Em Casa comia-se muitas vezes bacalhau dourado, prato de que gostávamos, mas também de que por vezes estávamos enjoados. Dizíamos à Clara para ir, por exemplo, à cozinha chamar a Carminda, buscar água, ou ver se estava a chover, mesmo que estivesse uma bela noite de verão ou de luar. Como era boa menina e obediente, a Clara ia logo num pulinho. Nós aproveitávamos essa saída, e dos nossos pratos ou da travessa enchíamos o prato dela. Quando a Clara voltava, ficava admirada, pois tinha muito mais comida do que a que deixara no prato, quando fora ver se chovia. Nós dizíamos-lhe, com o ar mais sério do mundo, que foram as bruxas que vieram pelo tecto da sala encher-lhe o prato, no que ela acreditava, ou fingia acreditar como agora diz com ar sério, e assim comia tudo, até ficar empanturrada e ter de desapertar a saia.
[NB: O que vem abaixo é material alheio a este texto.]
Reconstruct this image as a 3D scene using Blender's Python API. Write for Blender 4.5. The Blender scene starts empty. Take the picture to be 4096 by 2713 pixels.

Lembra a Náná que quando nos portávamos mal, o Pai dizia-nos que íamos para a tutoria (a Carminda por sua vez dizia titoria). Um dia convenci-me que isso era verdade e comecei a distribuir os meus bens.
Outras vezes quando a Naná se portava mal, o que raramente acontecia, mas acontecia, a Mãe dizia-lhe não és mais minha filha. Eu começava a chorar e a dizer eu quero ser filha da mãe.
Nessa altura, a Núnú e Clara eram bem redondinhas. Acreditam nisto, ao ver hoje a Núnú tão magra? A Clara é bem mais fácil de acreditar, ainda está redondinha…
É mesmo verdade, e posso provar, pois há fotografias desse tempo.
A Clara, tinha a mania de dizer que gostava de champanhe, porque uma vez em bébé, molhou o dedo numa taça do Zico. Dizia que gostava de beber, mas não bebia champanhe nenhum. Pelo menos nunca a vi beber, mesmo pouco. Não que isso tivesse mal, sendo ela uma FO de nascença e Almeida por casamento. A Náná diz que eu pagava, não me lembro nada, à Inês vinte e cinco tostões para lhe dar beliscões e ela chorar: achava que era mais encantadora quando chorava. Não acredites nisto, Inês se me vieres a ler, que a Náná é uma refinada linguaruda!